In the oil market, prices settled down more than one per cent yesterday, snapping two consecutive days of gains, on caution over galloping Middle East crude output and a firmer dollar boosted by speculation of a U.S. rate hike by year-end.
A pledge by Nigerian militants to end hostilities against the oil industry also appeared to have paved the way for more crude exports from Africa’s No. 1 producer, which experienced numerous pipeline blow-ups and other disruptions to output earlier this year.

Key Middle East oil producer Iraq, which has exported more crude from its southern ports in August, will continue ramping up output, its oil minister said on Saturday.
The world’s top crude exporter Saudi Arabia has also kept output at around record levels this month, reported Reuters.

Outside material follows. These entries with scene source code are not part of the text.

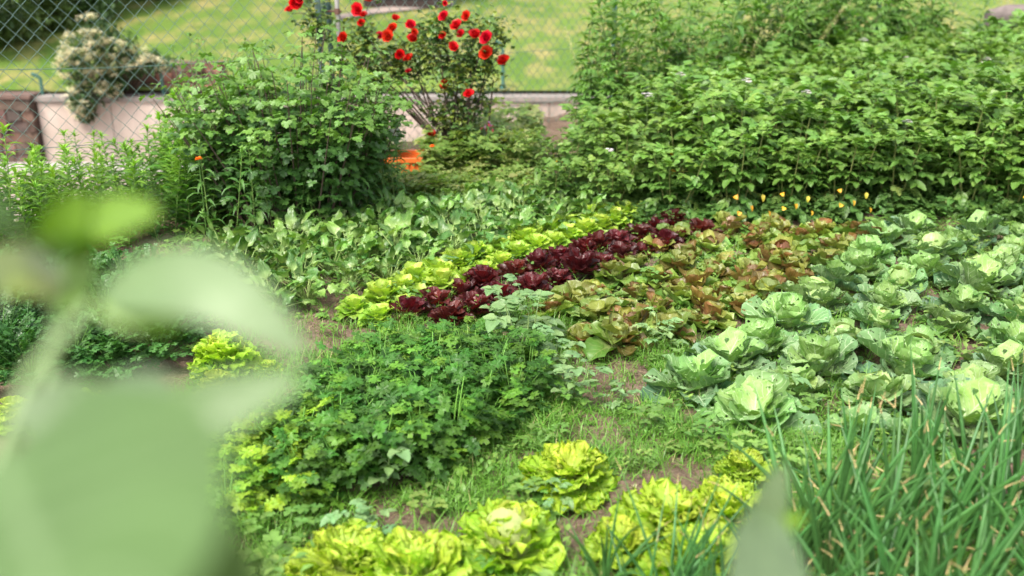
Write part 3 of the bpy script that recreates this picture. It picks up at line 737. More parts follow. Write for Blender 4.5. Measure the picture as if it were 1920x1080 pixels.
def potyoung(i):
    st, lf = MB(), MB()
    for k in range(3):
        az = k * 2.1 + i; h = rnd.uniform(.14, .24); P = arc((0, 0, 0), az, 1.1, 1.45, h, 5)
        st.addT(tube(P, np.linspace(.004, .002, 5), 5, C=(.2, .3, .1)), I3, (0, 0, 0))
        for j in range(1, 5):
            lf.addT(PL[rnd.randrange(7)], ORI(j * 2.4 + k, rnd.uniform(-.1, .5)), P[j], rnd.uniform(.5, .8), jit((.2, .34, .13), .12))
    return [('stems', st.mesh('stems', M_stem)), ('foliage', lf.mesh('foliage', M_pot))]
PYO = gridspec('young_potato_plant', 3, potyoung)

def compfan(R, n, L, lobes=3, teeth=2, depth=.4, tip=1.0, cs=(1, 1, 1)):
    """a compound leaf of toothed fan leaflets on a rachis"""
    mb = MB(); P = arc((0, 0, 0), 0, .3, -.2, L, 5); mb.addT(tube(P, .0014, 4, C=cs), I3, (0, 0, 0))
    mb.addT(fanleaf(R * tip, lobes, teeth, depth, spread=rnd.uniform(1.5, 2.0)), ORI(0, -.2, rnd.uniform(-.3, .3)), P[-1], 1, jit((1, 1, 1), .12))
    for i in range(n):
        p = P[3 - i] if i < 3 else P[1]
        for sd in (-1, 1): mb.addT(fanleaf(R * rnd.uniform(.75, .95), lobes, teeth, depth, spread=rnd.uniform(1.5, 2.0)), ORI(sd * rnd.uniform(.9, 1.3), rnd.uniform(-.4, .2), rnd.uniform(-.3, .3)), p, 1, jit((1, 1, 1), .12))
    return mb.tpl()
CL = [compfan(.036, 2, .07, depth=.45) for _ in range(6)]
PA = [compfan(.015, 3, .04, depth=.5) for _ in range(5)]
def celery(i):
    st, lf = MB(), MB()
    for k in range(36):
        az = rnd.uniform(0, 6.28); t = rnd.random(); el = 1.45 - t * .95; h = rnd.uniform(.24, .40) * (1 - .3 * t)
        P = arc((-math.sin(az) * .03 * rnd.random(), math.cos(az) * .03 * rnd.random(), 0), az, el + .08, el - .15, h, 6)
        st.addT(tube(P, np.linspace(.0075, .0025, 6), 5, C=jit((.17, .36, .06), .1)), I3, (0, 0, 0))
        c = jit((.05, .135, .018), .25) if rnd.random() < .65 else jit((.11, .23, .025), .2)
        if t < .3: c = c * 1.4
        if i == 4: c = c * np.array([2.0, 1.55, 1])
        for j in (5, 4, 3):
            lf.addT(CL[rnd.randrange(6)], ORI(az + rnd.uniform(-.9, .9) * (1 if j < 5 else .4), rnd.uniform(-.45, .55) - (.15 if j < 5 else 0), rnd.uniform(-.5, .5)), P[j], rnd.uniform(1.0, 1.45), c * rnd.uniform(.85, 1.15))
    return [('stalks', st.mesh('stalks', M_stem)), ('foliage', lf.mesh('foliage', M_cel))]
CEL = gridspec('celery_plant', 5, celery)
def parsley(i):
    st, lf = MB(), MB()
    for k in range(60):
        az = rnd.uniform(0, 6.28); t = rnd.random() ** .7; el = 1.5 - t * 1.05; h = rnd.uniform(.13, .24) * (1 - .15 * t)
        P = arc((0, 0, 0), az, el + .1, el - .2, h, 5)
        st.addT(tube(P, np.linspace(.0025, .0012, 5), 4, C=(.14, .3, .06)), I3, (0, 0, 0))
        c = jit((.06, .17, .035), .25)
        for j in (4, 4, 3): lf.addT(PA[rnd.randrange(5)], ORI(az + rnd.uniform(-1, 1), el - .6 + rnd.uniform(-.4, .5), rnd.uniform(-.4, .4)), P[j], rnd.uniform(.9, 1.4), c)
    return [('stalks', st.mesh('stalks', M_stem)), ('foliage', lf.mesh('foliage', M_par))]
PAR = gridspec('parsley_plant', 3, parsley)
def onion(i):
    lf = MB(); drs = []; bu = MB()
    for k in range(12):
        az = rnd.uniform(0, 6.28); el = rnd.uniform(.95, 1.5); h = rnd.uniform(.32, .54)
        P = arc((-math.sin(az) * .012, math.cos(az) * .012, .02), az, el + .05, el - rnd.uniform(.02, .8) * rnd.random() ** .5, h, 10)
        r = np.array([.005, .0075, .008, .0078, .0075, .007, .006, .0045, .0028, .0008]) * rnd.uniform(.7, 1.05)
        lf.addT(tube(P, r, 8, C=jit((.062, .18, .042), .25)), I3, (0, 0, 0))
        if rnd.random() < .4: lf.addT(tube([P[-1] - (P[-1] - P[-2]) * .2, P[-1], P[-1] + (P[-1] - P[-2]) * .8 + np.array([0, 0, -.01])], [.0022, .0014, .0006], 5, C=(.6, .45, .2)), I3, (0, 0, 0))
    for k in range(2):
        az = rnd.uniform(0, 6.28); P = arc((0, 0, .02), az, .9, -.7, .3, 8); dr = MB(); dr.addT(tube(P, np.linspace(.004, .001, 8), 5, C=(.5, .4, .17)), I3, (0, 0, 0)); drs.append(('dry_leaf', dr.mesh('dry_leaf', M_oni)))
    bu.addT(tube([(0, 0, -.02), (0, 0, 0), (0, 0, .02), (0, 0, .05), (0, 0, .09)], [.012, .022, .02, .011, .009], 10, C=(.5, .5, .3)), I3, (0, 0, 0))
    return [('leaves', lf.mesh('leaves', M_oni)), ('bulb', bu.mesh('bulb', M_oni))] + drs
ONI = gridspec('onion_plant', 6, onion)

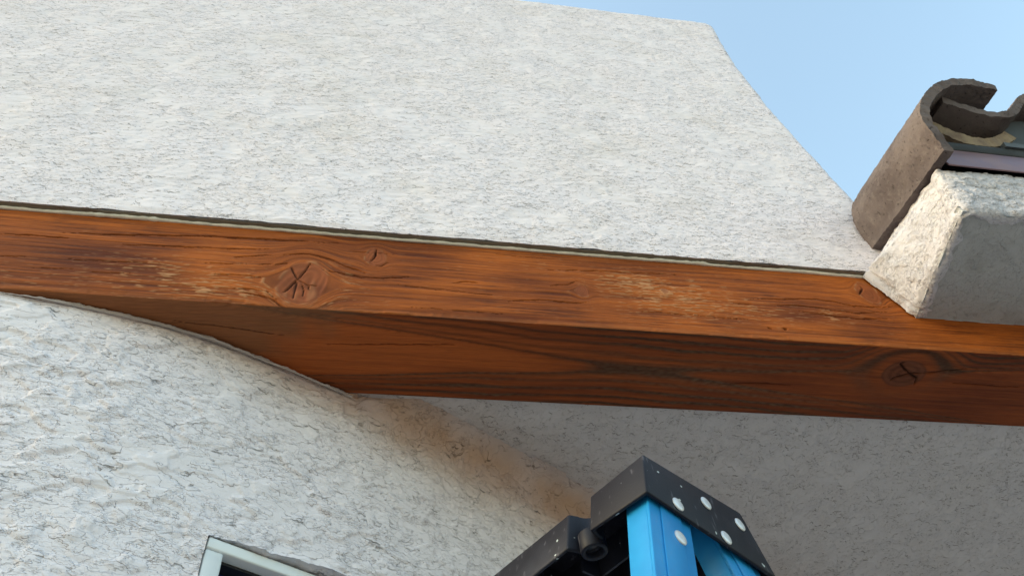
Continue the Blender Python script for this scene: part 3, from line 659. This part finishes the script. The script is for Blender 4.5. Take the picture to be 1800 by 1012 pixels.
# tiles: profiles live in a plane square to the 15 degree slope
def tile_sheet(name, prof, yz0, length, thick, mat, seed, l0=0.0, rough=1.0):
    prof = np.array(prof, float)
    d = np.concatenate([[0], np.cumsum(np.hypot(*np.diff(prof, axis=0).T))]); n = 90
    q = np.linspace(0, d[-1], n); px = np.interp(q, d, prof[:, 0]); pz = np.interp(q, d, prof[:, 1])
    k = np.hanning(11); k /= k.sum()
    px = np.convolve(np.pad(px, 5, mode='reflect', reflect_type='odd'), k, 'valid'); pz = np.convolve(np.pad(pz, 5, mode='reflect', reflect_type='odd'), k, 'valid')
    # pz is world z on the tilted end plane y = y0 - tan15 (z - z0): convert to height along plane
    y0, z0 = yz0
    tx = np.gradient(px); tz_ = np.gradient(pz); tl = np.hypot(tx, tz_); nx_, nz_ = -tz_/tl, tx/tl
    m = 110; ll = np.linspace(0, length, m)
    def sheet(off, sd):
        Q, L = np.meshgrid(q, ll, indexing='ij')
        e = .0016*fbm(Q*40, L*40, 3, sd)*rough+.0011*perlin(Q*160, L*160, sd+2)*rough
        h = off+e
        x = px[:, None]+nx_[:, None]*h; hz = (pz-z0)[:, None]+nz_[:, None]*h
        Lr = L + (.004*fbm(Q*60, Q*0+off*300, 3, sd+4))*(np.clip(1-L/.03, 0, 1))
        y = y0-hz*math.tan(R(15))+0*L; z = z0+hz
        return np.stack([x, y+(Lr+l0)*c15, z+(Lr+l0)*s15], -1)
    V, F = slab(sheet(0, seed), sheet(-thick, seed+50))
    o = link(name, npmesh(name, V, F), mat)
    try: o.data.set_sharp_from_angle(angle=R(50))
    except Exception: pass
    return attach(o, roof)
OUT = [(.9887, 1.2725), (.9905, 1.289), (.9874, 1.3058), (.984, 1.3242), (.9813, 1.3528), (.9867, 1.3818), (.9999, 1.4095), (1.0226, 1.4395), (1.0529, 1.4717), (1.092, 1.4971), (1.1368, 1.511), (1.1806, 1.5078), (1.2091, 1.5)]
rk = tile_sheet('rake_tile', [(a*.975, b*.975) for a, b in OUT], (.4778, 1.2383), .262, .019, M['tile'], 501)
def shift(P, dx, dz=0): return [(a+dx, b+dz) for a, b in P]
S_ = [(1.062, 1.440), (1.085, 1.4345), (1.108, 1.424), (1.135, 1.4165), (1.165, 1.4140), (1.195, 1.420), (1.213, 1.434), (1.228, 1.452), (1.252, 1.478), (1.285, 1.497), (1.325, 1.503), (1.362, 1.488), (1.388, 1.460)]
for k in range(4):
    tile_sheet('roof_tile', shift(S_, .30*k), (.49, 1.27), .42, .017, M['tile'], 520+k*7, l0=.004)
P2 = [(1.035, 1.398), (1.058, 1.385), (1.080, 1.369), (1.112, 1.361), (1.148, 1.364), (1.176, 1.377), (1.195, 1.392)]
for k in range(4):
    tile_sheet('starter_tile', shift(P2, .30*k), (.49, 1.27), .30, .024, M['tile_pale'], 560+k*7, l0=.03)
# grey bird-stop closure under the hump
cs = 14
arc_ = [(1.285+.085*math.cos(math.pi*k/cs), 1.345+.115*math.sin(math.pi*k/cs)) for k in range(cs+1)]
def tp(x, z, l): return (x, .49-(z-1.27)*math.tan(R(15))+l*c15, z+l*s15)
for dx in (0, .30, .60, .90):
    cl = MB(); a_f = [tp(x+dx, z, .05) for x, z in arc_]; a_b = [tp(x+dx, z, .07) for x, z in arc_]; n_ = len(arc_)
    cl.add(a_f+a_b, [tuple(range(n_))[::-1], tuple(range(n_, 2*n_))]+[(i, i+1, i+1+n_, i+n_) for i in range(n_-1)]+[(n_-1, 0, n_, 2*n_-1)])
    cl.build('bird_stop', M['closure'], roof)
MB().hexa(*dk_(1.16, 2.9, -.004, .02, .012, .024)).build('felt_batten', M['closure'], roof)

# ------------------------------------------------------------------ step ladder
Cc = np.array([0.28826137, 0.59372164, 0.59119535])
aB = R(32.28); Bv = np.array([math.cos(aB), math.sin(aB), 0]); Av = np.array([-Bv[1], Bv[0], 0]); Zv = np.array([0, 0, 1.])
lad = empty('step_ladder', tuple(Cc*np.array([1, 1, 0])+np.array([0, 0, GZ])))
tag(lad, 'blue fibreglass step ladder with a scuffed black plastic top cap, standing below the beam', 'ladder')
def lp(s, t, z): return Cc+Av*s+Bv*t+Zv*z
W = .385
def rimpath():
    """plan outline (s,t) of the cap, clockwise from near corner along the front, with a notch"""
    P = [(0, 0)]
    P += [(.080, 0)]
    for k in range(9):
        a = math.pi*k/8; P.append((.097-.0135*math.cos(a), .010+.016*math.sin(a)))
    P += [(.114, 0)]
    P += [(W-.114, 0)]
    for k in range(9):
        a = math.pi*k/8; P.append((W-.097-.0135*math.cos(a), .010+.016*math.sin(a)))
    P += [(W-.080, 0), (W, 0), (W, .162), (W*.5, .166), (0, .162)]
    return np.array(P)
P0 = rimpath(); n = len(P0)
def draft(P, f, inset=0):
    Q = P.copy()
    t = P[:, 1]; s = P[:, 0]
    Q[:, 1] = np.where(t < .08, t-.0135*f, t+.023*f)
    if inset:
        c0 = np.array([W/2, .08])
        # inward offset by polygon normals
        d1 = np.roll(Q, -1, 0)-Q; d1 /= np.linalg.norm(d1, axis=1)[:, None]; d0 = np.roll(d1, 1, 0)
        nn = (np.stack([-d1[:, 1], d1[:, 0]], 1)+np.stack([-d0[:, 1], d0[:, 0]], 1)); nn /= (np.linalg.norm(nn, axis=1)[:, None]**2/2)
        Q = Q+nn*inset
    return Q
cap = MB()
zbot = np.where((P0[:, 1] > .1), -.077, -.0565)
zb_f = -.052
zbot = np.array([-.058 if (abs(s) < .001 and t < .05) else (-.077 if t > .1 else -.052) for s, t in P0])
rings = []
T0, T1 = draft(P0, 0), draft(P0, 1); I0, I1 = draft(P0, 0, .005), draft(P0, 1, .005)
vs = [lp(*T0[i], 0) for i in range(n)]+[lp(*T1[i], zbot[i]) for i in range(n)]+[lp(*I1[i], zbot[i]) for i in range(n)]+[lp(*I0[i], -.005) for i in range(n)]
fs = [tuple(range(n)), tuple(range(3*n, 4*n))[::-1]]
for i in range(n):
    j = (i+1) % n
    for k in range(3): fs.append((i+k*n, j+k*n, j+(k+1)*n, i+(k+1)*n))
cap.add(vs, fs)
capo = cap.build('top_cap', M['black'], lad, bevel=.0022, seg=3)
# extra skirt steps / ribs under the cap
rb = MB()
for s in (.045, .135, .19, .25, .34):
    rb.hexa([lp(s, .032, -.047), lp(s+.003, .032, -.047), lp(s+.003, .158, -.047), lp(s, .158, -.047)], [lp(s, .032, -.0055), lp(s+.003, .032, -.0055), lp(s+.003, .158, -.0055), lp(s, .158, -.0055)])
for t in (.06, .10, .13):
    rb.hexa([lp(.05, t, -.043), lp(W-.05, t, -.043), lp(W-.05, t+.003, -.043), lp(.05, t+.003, -.043)], [lp(.05, t, -.0056), lp(W-.05, t, -.0056), lp(W-.05, t+.003, -.0056), lp(.05, t+.003, -.0056)])
rib = rb.build('rib', M['black']); attach(rib, lad)
# round bosses behind the notches
for s in (.097, W-.097):
    bs_ = MB(); k_ = 20
    for (r0, za, zb2) in ((.0145, -.058, -.036), ):
        ring_o = [(s+r0*math.cos(2*math.pi*i/k_), .009+r0*math.sin(2*math.pi*i/k_)) for i in range(k_)]
        ring_i = [(s+(r0-.0048)*math.cos(2*math.pi*i/k_), .009+(r0-.0048)*math.sin(2*math.pi*i/k_)) for i in range(k_)]
        vv = [lp(a, b, za) for a, b in ring_o]+[lp(a, b, zb2) for a, b in ring_o]+[lp(a, b, za) for a, b in ring_i]+[lp(a, b, zb2) for a, b in ring_i]
        ff = []
        for i in range(k_):
            j = (i+1) % k_
            ff += [(i, j, j+k_, i+k_), (i+2*k_, j+2*k_, j+3*k_, i+3*k_), (i, j, j+2*k_, i+2*k_), (i+k_, j+k_, j+3*k_, i+3*k_)]
        bs_.add(vv, ff)
    bs_.build('boss', M['black'], lad, bevel=.001)
# rails
def rail(s0, sgn, tz0, tz1, slope, zt, flange_at, name='front_rail'):
    """channel: web faces outward (side), two flanges inward; t follows the splay"""
    zb2 = GZ-Cc[2]
    mb = MB(); th = .004; fd = .031
    def seg(sa, sb, ta, tb):
        bt = [lp(sa, ta+slope*(zb2-zt), zb2), lp(sb, ta+slope*(zb2-zt), zb2), lp(sb, tb+slope*(zb2-zt), zb2), lp(sa, tb+slope*(zb2-zt), zb2)]
        tp_ = [lp(sa, ta, zt), lp(sb, ta, zt), lp(sb, tb, zt), lp(sa, tb, zt)]
        mb.hexa(bt, tp_)
    sa, sb = (s0, s0+sgn*th)
    # web with a raised centre panel
    seg(sa, sb, tz0, tz1)
    seg(sb-sgn*.0005, s0+sgn*fd, tz0+.0004, tz0+th)
    seg(sb-sgn*.0005, s0+sgn*fd, tz1-th, tz1-.0004)
    seg(sa-sgn*.0018, sa+sgn*.0005, tz0+.016, tz1-.016)
    return mb.build(name, M['blue'], lad, bevel=.0014)
zt_ = -.012
r1 = rail(.0075, 1, .0075, .0705, .24, zt_, 0); r2 = rail(W-.0075, -1, .0075, .0705, .24, zt_, 0)
r3 = rail(.0095, 1, .092, .152, -.30, zt_, 0, 'rear_rail'); r4 = rail(W-.0095, -1, .092, .152, -.30, zt_, 0, 'rear_rail')
# rivets
def rivet(s, t, z, sgn=-1, r=.0105, parent=None):
    mb = MB(); k_ = 18; R3 = [(1.0, 0), (.94, .0010), (.70, .0016), (.35, .0019)]
    vs = []
    for rr_, h in R3:
        for i in range(k_):
            a = 2*math.pi*i/k_; vs.append(lp(s+sgn*h, t+r*rr_*math.cos(a), z+r*rr_*math.sin(a)))
    fs = [(i+k_*q, (i+1) % k_+k_*q, (i+1) % k_+k_*(q+1), i+k_*(q+1)) for q in range(3) for i in range(k_)]
    fs.append(tuple(range(3*k_, 4*k_))); fs.append(tuple(range(k_))[::-1])
    mb.add(vs, fs); o = mb.build('rivet', M['rivet'], smooth=True)
    o.parent = parent
    return o
bpy.context.view_layer.update()
for (t, z) in ((.035, -.051), (.0917, -.0215), (.1486, -.0235), (.1074, -.0597)):
    rivet(-.0004, t, z, -1, .0082, capo); rivet(W+.0004, t, z, 1, .0082, capo)
rivet(.0058, .0300, -.0905, -1, .0085, r1); rivet(W-.0058, .0300, -.0905, 1, .0085, r2)
# steps
for k in range(1, 8):
    z = -.02-.31*k; tf = .0075+.24*(z-zt_)
    st = MB(); st.hexa([lp(.012, tf, z-.006), lp(W-.012, tf, z-.006), lp(W-.012, tf+.085, z-.006), lp(.012, tf+.085, z-.006)], [lp(.012, tf, z), lp(W-.012, tf, z), lp(W-.012, tf+.085, z), lp(.012, tf+.085, z)])
    st.hexa([lp(.012, tf, z-.035), lp(W-.012, tf, z-.035), lp(W-.012, tf+.004, z-.035), lp(.012, tf+.004, z-.035)], [lp(.012, tf, z-.0062), lp(W-.012, tf, z-.0062), lp(W-.012, tf+.004, z-.0062), lp(.012, tf+.004, z-.0062)])
    st.build('step', M['step'], lad)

The dollar hit a three-week high against the yen after Federal Reserve Chair Janet Yellen bolstered expectations in a speech on Friday that the central bank would raise interest rates soon.
A stronger dollar makes commodities denominated in the greenback less affordable for holders of other currencies.

The focus on production and the strengthening dollar offset data from energy monitoring service Genscape, showing a drawdown of 287,444 barrels at the Cushing, Oklahoma delivery point for U.S. crude futures during the week ended August 26, traders who saw the Genscape report said.
Brent crude LCOc1 settled down 66 cents, or 1.3 per cent, at $49.26 a barrel.
U.S. West Texas Intermediate (WTI) crude CLc1 also finished down 66 cents, or 1.4 per cent, at $46.98.

Oil rallied with few stops from early August until mid last week after hints by Saudi Arabia and fellow members of the Organisation of the Petroleum Exporting Countries (OPEC) that they might agree to an output freeze with non-OPEC oil producers at a meeting in Algeria on September 26-28.
“The market is increasingly likely to discount the outcome of the event, given, even in the instance of a freeze being agreed, compliance will be an issue,” Barclays said in a report.
Despite that, some analysts cautioned investors against taking an outright short position on oil, as OPEC was likely to counteract with production freeze talk.

“While we see high probability of some 80 to 90 per cent of a return to $39 WTI, we also feel that achievement of this objective could still be some four to five weeks away,” said Jim Ritterbusch of Chicago-based oil markets consultancy Ritterbusch & Associates.

Despite a rebound this year, oil has continued to trade at less than half of mid-2014 peaks above $100 due to glut fears. Senior officials at Shell and ConocoPhillips told an industry conference in Norway the oversupply could extend into 2017.